Kwon writes, “Ophelia’s death can save Hamlet. In order to accomplish Hamlet’s revenge, Ophelia dies.”

In his most recent series of forest paintings during his residency in California, Ophelia becomes a central and recurring figure. In Ophelia in Rizome Tree (2014) the figures of women and animals rest in stillness, they do not brachiate among the branches. Caught in nets and turned upside down, covered with paint drips like blue rain falling, these living creatures seem to be entirely without volition. Even the one upright female figure that leans against the trunk of the tree has her hands bound tightly behind her in a straightjacket of unforgiving vines. In Shakespeare’s Hamlet, Ophelia goes mad before she falls from a tree’s broken branch, to her death in the stream below. Her floating body surrounded by flowers, immortalized in numerous depictions perhaps most famously by John Everet Millais (1851), becomes a symbol of the tragic, sacrificial death of innocence. Yet there is some debate: was it suicide? In another version of Ophilia in Rizome Tree (2014) blue waters rush forth like a waterfall, but from an unknown source down into watery depths. A clue emerges when the artist reveals his hometown is Hab-Cheon. The Habcheon hydro-electric dam was built in the early 1980s and had a dramatic impact on the landscape. The artist writes: “Memories of my youth-years are corroded and dissolved underwater now….” Are we, as some of his paintings suggest, already in the process of hanging ourselves with our own noose? Who is being sacrificed, and are they innocent? What do the dams provide that we so fervently desire?

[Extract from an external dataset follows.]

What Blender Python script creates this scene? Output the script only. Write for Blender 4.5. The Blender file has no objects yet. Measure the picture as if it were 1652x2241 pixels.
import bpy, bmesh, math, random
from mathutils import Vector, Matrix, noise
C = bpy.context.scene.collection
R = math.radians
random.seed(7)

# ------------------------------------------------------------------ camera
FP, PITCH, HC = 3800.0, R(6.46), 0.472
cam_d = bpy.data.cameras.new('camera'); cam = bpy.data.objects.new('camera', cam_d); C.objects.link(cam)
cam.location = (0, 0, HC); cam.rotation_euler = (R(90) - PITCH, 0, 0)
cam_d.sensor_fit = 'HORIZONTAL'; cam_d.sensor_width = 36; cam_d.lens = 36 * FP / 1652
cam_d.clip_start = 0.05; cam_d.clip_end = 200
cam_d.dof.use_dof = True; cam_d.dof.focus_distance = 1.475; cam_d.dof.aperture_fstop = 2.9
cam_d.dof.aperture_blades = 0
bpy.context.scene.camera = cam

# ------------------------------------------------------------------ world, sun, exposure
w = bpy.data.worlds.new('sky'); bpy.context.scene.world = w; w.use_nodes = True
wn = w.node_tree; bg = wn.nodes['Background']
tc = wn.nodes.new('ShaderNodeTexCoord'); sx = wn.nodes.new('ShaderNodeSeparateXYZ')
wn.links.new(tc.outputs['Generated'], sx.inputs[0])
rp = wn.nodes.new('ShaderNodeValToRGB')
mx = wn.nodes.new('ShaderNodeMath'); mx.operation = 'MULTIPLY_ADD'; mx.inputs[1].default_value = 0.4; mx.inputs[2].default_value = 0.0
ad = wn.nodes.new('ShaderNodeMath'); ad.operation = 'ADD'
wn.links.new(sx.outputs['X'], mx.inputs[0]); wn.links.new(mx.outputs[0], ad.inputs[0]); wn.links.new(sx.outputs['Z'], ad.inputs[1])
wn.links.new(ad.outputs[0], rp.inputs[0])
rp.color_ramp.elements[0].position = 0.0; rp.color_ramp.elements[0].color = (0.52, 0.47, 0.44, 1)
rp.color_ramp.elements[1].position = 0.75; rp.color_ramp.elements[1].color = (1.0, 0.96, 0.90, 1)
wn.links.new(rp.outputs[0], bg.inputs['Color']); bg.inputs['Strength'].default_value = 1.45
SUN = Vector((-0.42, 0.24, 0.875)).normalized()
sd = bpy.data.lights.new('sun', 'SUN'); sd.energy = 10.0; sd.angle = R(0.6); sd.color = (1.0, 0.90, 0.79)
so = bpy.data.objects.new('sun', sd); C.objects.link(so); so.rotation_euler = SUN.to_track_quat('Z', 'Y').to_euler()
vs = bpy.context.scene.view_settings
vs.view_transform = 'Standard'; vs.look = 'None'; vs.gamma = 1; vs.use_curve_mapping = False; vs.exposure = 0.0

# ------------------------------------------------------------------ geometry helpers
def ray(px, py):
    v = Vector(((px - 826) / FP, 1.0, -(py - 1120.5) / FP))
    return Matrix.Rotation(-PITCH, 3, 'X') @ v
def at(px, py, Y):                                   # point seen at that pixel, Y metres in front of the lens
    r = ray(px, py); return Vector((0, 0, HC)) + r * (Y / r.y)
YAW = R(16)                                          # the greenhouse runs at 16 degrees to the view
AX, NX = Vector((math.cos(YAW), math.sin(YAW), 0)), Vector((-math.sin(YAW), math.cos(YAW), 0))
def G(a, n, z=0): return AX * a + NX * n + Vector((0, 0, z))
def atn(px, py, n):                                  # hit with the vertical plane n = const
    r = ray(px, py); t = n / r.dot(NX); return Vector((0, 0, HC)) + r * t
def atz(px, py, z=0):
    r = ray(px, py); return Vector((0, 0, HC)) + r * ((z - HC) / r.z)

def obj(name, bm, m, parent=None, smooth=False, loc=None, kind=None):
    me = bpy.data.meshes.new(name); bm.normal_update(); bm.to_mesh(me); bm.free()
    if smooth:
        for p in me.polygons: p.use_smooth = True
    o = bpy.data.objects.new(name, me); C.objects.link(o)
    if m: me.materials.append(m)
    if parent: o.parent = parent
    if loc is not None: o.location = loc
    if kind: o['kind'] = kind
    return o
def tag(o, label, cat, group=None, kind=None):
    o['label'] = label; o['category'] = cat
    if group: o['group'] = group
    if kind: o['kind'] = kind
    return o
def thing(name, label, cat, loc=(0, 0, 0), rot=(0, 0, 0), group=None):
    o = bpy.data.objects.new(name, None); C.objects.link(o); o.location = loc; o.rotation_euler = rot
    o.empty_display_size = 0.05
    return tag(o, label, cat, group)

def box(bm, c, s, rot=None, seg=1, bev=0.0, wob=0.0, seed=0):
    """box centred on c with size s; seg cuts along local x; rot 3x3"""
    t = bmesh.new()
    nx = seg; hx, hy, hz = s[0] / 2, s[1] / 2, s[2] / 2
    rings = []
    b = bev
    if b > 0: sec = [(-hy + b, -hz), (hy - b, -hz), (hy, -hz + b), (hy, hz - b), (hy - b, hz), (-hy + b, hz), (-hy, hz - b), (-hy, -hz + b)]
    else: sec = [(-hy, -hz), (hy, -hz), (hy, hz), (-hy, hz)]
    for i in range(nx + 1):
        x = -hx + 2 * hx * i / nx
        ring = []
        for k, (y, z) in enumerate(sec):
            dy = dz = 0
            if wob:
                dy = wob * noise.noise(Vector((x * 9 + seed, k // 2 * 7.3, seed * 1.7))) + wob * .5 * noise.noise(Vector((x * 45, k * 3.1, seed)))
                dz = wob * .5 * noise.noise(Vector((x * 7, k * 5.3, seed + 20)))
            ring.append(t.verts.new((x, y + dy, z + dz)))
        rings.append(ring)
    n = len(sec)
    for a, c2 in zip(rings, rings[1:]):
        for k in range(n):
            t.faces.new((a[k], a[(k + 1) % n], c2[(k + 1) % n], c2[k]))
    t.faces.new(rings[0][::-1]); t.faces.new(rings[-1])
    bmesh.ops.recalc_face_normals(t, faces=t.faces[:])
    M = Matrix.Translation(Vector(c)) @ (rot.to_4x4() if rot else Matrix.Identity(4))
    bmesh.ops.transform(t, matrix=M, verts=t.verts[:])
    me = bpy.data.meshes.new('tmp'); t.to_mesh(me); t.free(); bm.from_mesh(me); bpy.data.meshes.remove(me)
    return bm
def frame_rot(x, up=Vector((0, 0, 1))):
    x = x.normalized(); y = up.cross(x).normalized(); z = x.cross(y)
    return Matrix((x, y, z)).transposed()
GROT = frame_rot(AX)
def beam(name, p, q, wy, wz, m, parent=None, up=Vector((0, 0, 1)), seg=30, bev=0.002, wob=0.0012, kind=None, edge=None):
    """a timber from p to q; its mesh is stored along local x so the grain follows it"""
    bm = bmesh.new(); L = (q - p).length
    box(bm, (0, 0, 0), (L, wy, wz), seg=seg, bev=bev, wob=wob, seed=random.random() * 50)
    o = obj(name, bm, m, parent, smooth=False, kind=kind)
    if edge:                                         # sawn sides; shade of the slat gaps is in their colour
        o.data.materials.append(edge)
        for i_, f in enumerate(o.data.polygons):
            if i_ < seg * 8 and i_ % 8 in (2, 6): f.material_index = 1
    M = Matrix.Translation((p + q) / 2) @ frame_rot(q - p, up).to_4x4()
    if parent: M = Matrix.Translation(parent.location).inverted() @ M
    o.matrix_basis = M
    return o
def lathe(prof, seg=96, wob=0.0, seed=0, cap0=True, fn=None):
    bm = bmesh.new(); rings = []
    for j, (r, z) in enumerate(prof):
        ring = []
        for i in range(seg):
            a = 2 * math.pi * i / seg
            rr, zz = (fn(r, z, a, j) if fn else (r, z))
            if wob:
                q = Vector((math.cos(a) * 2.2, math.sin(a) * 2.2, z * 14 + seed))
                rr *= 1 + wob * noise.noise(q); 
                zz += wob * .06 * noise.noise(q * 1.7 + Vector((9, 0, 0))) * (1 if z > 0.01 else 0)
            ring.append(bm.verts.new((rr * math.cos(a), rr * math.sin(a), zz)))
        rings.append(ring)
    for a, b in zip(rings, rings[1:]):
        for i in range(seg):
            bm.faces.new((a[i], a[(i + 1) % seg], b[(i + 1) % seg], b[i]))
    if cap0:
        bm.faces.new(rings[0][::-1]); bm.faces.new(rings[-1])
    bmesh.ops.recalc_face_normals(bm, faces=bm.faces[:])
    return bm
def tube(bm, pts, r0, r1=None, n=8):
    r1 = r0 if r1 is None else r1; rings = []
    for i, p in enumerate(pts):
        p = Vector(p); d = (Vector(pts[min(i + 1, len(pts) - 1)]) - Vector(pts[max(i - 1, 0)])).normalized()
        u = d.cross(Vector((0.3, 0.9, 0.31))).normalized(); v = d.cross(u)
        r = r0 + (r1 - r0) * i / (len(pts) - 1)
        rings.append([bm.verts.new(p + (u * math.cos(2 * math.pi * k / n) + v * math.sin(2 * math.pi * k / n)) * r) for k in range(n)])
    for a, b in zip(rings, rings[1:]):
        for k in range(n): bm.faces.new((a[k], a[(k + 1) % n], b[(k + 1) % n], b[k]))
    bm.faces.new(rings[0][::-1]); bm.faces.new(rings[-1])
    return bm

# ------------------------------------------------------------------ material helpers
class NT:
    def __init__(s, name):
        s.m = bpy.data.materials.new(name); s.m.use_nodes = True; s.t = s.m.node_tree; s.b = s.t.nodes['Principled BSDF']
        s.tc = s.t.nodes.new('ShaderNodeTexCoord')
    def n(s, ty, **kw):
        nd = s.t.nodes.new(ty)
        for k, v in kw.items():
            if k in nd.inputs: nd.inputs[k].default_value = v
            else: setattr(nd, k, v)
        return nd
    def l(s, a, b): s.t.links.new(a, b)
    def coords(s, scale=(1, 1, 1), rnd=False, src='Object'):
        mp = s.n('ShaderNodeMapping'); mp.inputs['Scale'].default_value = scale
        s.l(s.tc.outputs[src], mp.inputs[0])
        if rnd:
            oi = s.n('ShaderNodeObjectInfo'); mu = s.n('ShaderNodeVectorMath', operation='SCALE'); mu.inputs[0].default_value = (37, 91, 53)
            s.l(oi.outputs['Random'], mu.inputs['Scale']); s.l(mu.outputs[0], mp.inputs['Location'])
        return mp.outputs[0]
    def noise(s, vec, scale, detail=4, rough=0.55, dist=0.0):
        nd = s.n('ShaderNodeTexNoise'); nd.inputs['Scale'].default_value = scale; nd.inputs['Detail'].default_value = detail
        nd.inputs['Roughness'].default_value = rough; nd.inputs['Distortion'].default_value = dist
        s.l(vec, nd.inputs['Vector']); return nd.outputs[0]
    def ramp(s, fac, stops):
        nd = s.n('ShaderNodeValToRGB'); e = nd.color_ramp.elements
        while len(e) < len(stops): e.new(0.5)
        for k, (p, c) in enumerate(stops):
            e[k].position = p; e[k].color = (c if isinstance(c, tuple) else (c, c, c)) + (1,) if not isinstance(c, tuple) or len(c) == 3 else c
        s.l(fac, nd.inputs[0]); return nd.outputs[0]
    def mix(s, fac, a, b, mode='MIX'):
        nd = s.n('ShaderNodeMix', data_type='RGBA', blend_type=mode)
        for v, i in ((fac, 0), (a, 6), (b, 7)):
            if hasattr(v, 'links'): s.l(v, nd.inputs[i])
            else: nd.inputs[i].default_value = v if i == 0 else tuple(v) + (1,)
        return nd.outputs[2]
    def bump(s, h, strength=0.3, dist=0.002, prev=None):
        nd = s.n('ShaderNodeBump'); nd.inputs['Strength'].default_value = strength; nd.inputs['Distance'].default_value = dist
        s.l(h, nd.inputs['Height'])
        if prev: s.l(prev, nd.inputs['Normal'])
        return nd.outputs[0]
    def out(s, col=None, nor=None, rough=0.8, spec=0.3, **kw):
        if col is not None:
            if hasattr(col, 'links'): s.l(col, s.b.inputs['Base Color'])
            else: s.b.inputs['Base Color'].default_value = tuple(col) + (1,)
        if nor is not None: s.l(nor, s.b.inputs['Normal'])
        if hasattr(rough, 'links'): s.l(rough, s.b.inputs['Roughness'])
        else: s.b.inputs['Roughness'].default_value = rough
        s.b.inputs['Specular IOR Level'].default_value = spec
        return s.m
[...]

In Kwon’s paintings desire is a trap, a lure, a constant seduction. Desire precedes words and gestures. It is also the device that draws us forward, that leads us onward into change, into life, into procreation, into greed, into destruction. Humans put things together in order to take them apart—the activity of children remind us of this. Desire is an animating force, an endless energy, a drive; our desires are also always derivative of others’ desires. Here, in the historical present, we witness what our desires have become: a path to annihilation. Humans have desired the world until, it appears, no world will be left. The two classically opposing forces, Eros and Thanatos, cannot however fully explain the interlocking complexity, the layered histories that have emerged to create the dynamic flux that defines our moment. This network is not merely a trap, it also serves as the veins and arteries of Kwon’s world. The past feeds the present like a living organism, and the present is entrapped and sustained by the routines, the fantasies, the systems devised in the past. But there room for escape, there are gaps in the semiotic net through which the world is defined, mapped and regulated. The future is still unpredictable; though we are growing more and more afraid of our own destruction. Kwon’s work is not altogether pessimistic. While there is life, there is hope. We are organisms within organic systems; we cannot artificially separate ourselves from this fact. It is the illusion of separation that is the real source of danger; this illusion is itself illusionary.